Key Phonics and Phonemic Awareness Studies in the NRP Report
As stated explicitly in the NRP report, phonological and phonemic awareness can be taught and coordinated with systematic phonics instruction that is explicit and synthetic.
Several comprehensive studies were highlighted in the NRP report as examples of what can be accomplished when early phonemic awareness instruction is coordinated with continuing phonics instruction that is systematic, explicit, and synthetic.
Blachman, Tangel, Ball, Black, and McGraw (1999) conducted a study with low SES, inner-city children in which instruction began in kindergarten and continued through second grade. Kindergarten teachers delivered eleven weeks of instruction that was focused on phonemic awareness training. This was followed by explicit, systematic instruction in the alphabetic code in first grade. This phonics instruction continued in second grade for children who did not complete the program in first grade. The explicit systematic phonics instruction included: teaching sound-symbol relationships explicitly, teaching phoneme analysis and blending, reading words on flashcards to promote automatic word recognition, reading text containing phonetically controlled words, and writing words and sentences from dictation. Children in a control group received instruction in the school's regular basal reading program that included a phonics workbook that children used independently. Although children in the control group engaged in letter-learning and phonemic awareness activities, they were not explicitly taught to use these skills to read and write. The findings showed that the children who received explicit systematic instruction in phonics (preceded by eleven weeks of instruction in phonemic awareness) made greater progress in reading than the children who received the less explicit and systematic basal instruction.
In another comprehensive study, Torgesen, Wagner, Rashotte, Rose, Lindamood, Conway, and Garvan (1999) compared two forms of phonics instruction throughout the primary grades. One form provided very explicit and intensive instruction in phonological awareness plus synthetic phonics; the other provided less explicit instruction in phonemic decoding and more instruction in text comprehension. The latter form of instruction was called embedded phonics; instruction began by teaching children to recognize whole words. Both forms of instruction were provided by tutors rather than classroom teachers. Comparisons of the two groups revealed superior performance by the explicit and intensive phonics group on measures of phonological awareness, phonemic decoding accuracy and efficiency, and word reading accuracy. Thus, intensive training in synthetic phonics produced word reading performance that was superior to that produced by embedded phonics training.
Another important study (O'Connor, Jenkins, & Slocum, 1995) examined the effectiveness of focused rather than broad phonological awareness training. In the broad treatment, children performed a variety of sound manipulation activities that included isolating, segmenting, blending, and deleting phonemes; segmenting and blending syllables and onset-rime units; and working with rhyming words. The focused treatment was focused on the segmenting and blending of onsets, rimes, and phonemes. A control group received only letter-sound instruction. Comparisons showed that the focused and broad training were equally effective in teaching phonemic awareness; however, the focused training contributed more to the reading of words. The findings of this study are consistent with the NRP's conclusion that segmenting and blending have a greater impact on reading outcomes than does multiskill phonemic awareness instruction.

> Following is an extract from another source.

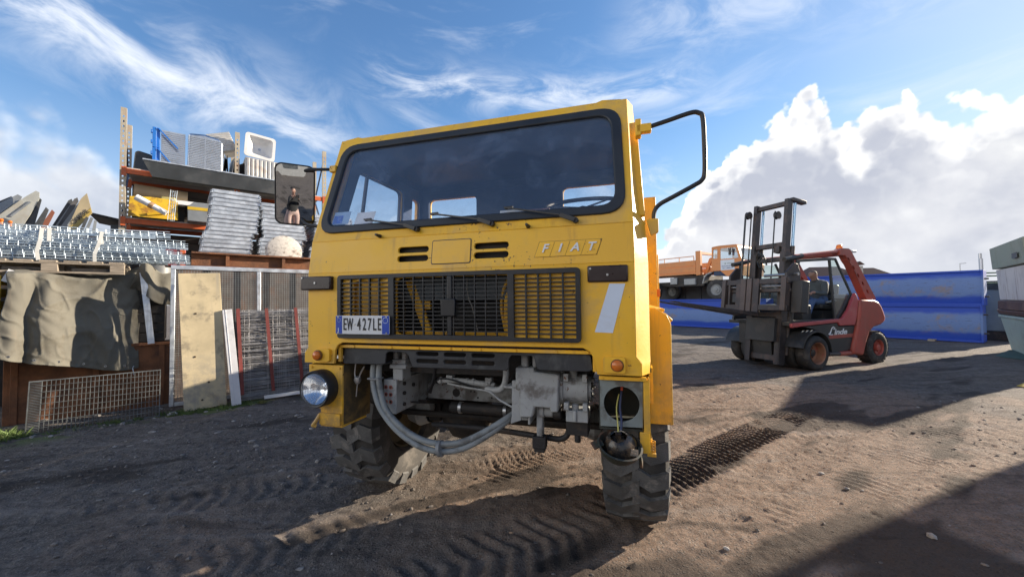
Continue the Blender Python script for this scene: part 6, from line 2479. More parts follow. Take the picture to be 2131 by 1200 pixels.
# dark plastic tub
e = ything('plastic_tub', 0.68, 4.25, ZT, 'dark grey rounded plastic tub at the left end of the top shelf', 'tub')
m = MB()
m.prism([(-0.16, 0.0), (0.19, 0.0), (0.19, 0.36), (0.10, 0.42), (-0.08, 0.46), (-0.13, 0.42)], 0, 0.5, 'y')
m.build('shell', mat('dark_grey_plastic', (0.045, 0.055, 0.065), 0.5, var=0.2, dirt=(0.2, 0.12, 0.06), damt=0.3, dscale=4), e, bevel=0.03)
# blue brackets with grey panels
BLU2 = mat('bright_blue_paint', (0.02, 0.18, 0.62), 0.45, var=0.1)
for i, (z0, hh) in enumerate(((ZT, 0.48), (ZT + 0.49, 0.42))):
    e = ything('blue_bracket', 0.86, 3.93, z0, ('lower' if i == 0 else 'upper') + ' blue steel bracket with a diagonal arm on the top shelf', 'bracket', 'blue brackets')
    m = MB()
    m.bx(-0.03, 0.03, 0.0, 0.05, 0.0, hh)
    m.bx(0.035, 0.085, 0.02, 0.07, 0.0, hh)
    m.bx(-0.055, -0.03, 0.0, 0.05, hh * 0.2, hh * 0.35)
    m.bx(-0.055, -0.03, 0.0, 0.05, hh * 0.7, hh * 0.85)
    m.build('post', BLU2, e, bevel=0.004)
    m = MB()
    m.bar((0.06, 0.01, hh * 0.97), (0.37, 0.01, hh * 0.12), 0.02, 0.05, up=(0, -1, 0))
    m.build('arm', BLU2, e)
e = ything('ribbed_sheet', 0.96, 4.0, ZT, 'pale ribbed metal sheet behind the blue brackets', 'metal sheet')
m = MB()
m.bx(0, 0.39, 0.06, 0.10, 0, 0.92)
m.bx(0, 0.39, 0.045, 0.06, 0.44, 0.46)
for k in range(22):
    m.bx(0.0, 0.39, 0.05, 0.06, 0.02 + k * 0.041, 0.035 + k * 0.041)
m.build('sheet', ALU, e)
# tall ribbed aluminium box
e = ything('aluminium_box', 1.38, 3.95, ZT, 'tall ribbed aluminium box in the middle of the top shelf', 'box')
m = MB()
m.prism([(0.0, 0.0), (0.62, 0.0), (0.63, 0.86), (0.55, 0.95), (0.30, 0.99), (0.02, 0.95)], 0.02, 0.7, 'y')
m.build('shell', ALU, e, bevel=0.05, seg=4)
for x in (0.0, 0.305):
    m = MB()
    for k in range(24):
        m.bx(x + 0.012, x + 0.295, 0.006, 0.02, 0.02 + k * 0.0365, 0.037 + k * 0.0365)
    m.build('ribbed_face', ALU, e)
m = MB()
m.bx(0.295, 0.315, 0.0, 0.02, 0.0, 0.93)
m.build('seam_strip', ALU, e)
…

Castle, Riach, and Nicholson (1994) examined the effects of adding phonemic awareness training to whole language instruction for kindergartners with low phonemic awareness. Phonemic awareness training consisted of segmentation, blending, substitution, deletion, and letters during the latter part of the training. The results showed that adding phonemic awareness instruction to the whole language program enhanced students' decoding of pseudowords and spelling skills but not their other reading skills. These findings, when considered in concert with the highly positive findings of the two comprehensive studies by Blachman et al. (1999) and Torgesen et al. (1999) that were described above, suggest that add-on phonemic awareness instruction is of limited benefit unless it is added to systematic and explicit phonics instruction.
Foorman, Francis, Fletcher, Scharschneider and Mehta (1998) reported a dramatic reduction in overall failure rate of children based on the percentage of children remaining below the 30th percentile for children taught direct instruction in phonemic awareness and letter-sound correspondences practiced in controlled vocabulary text.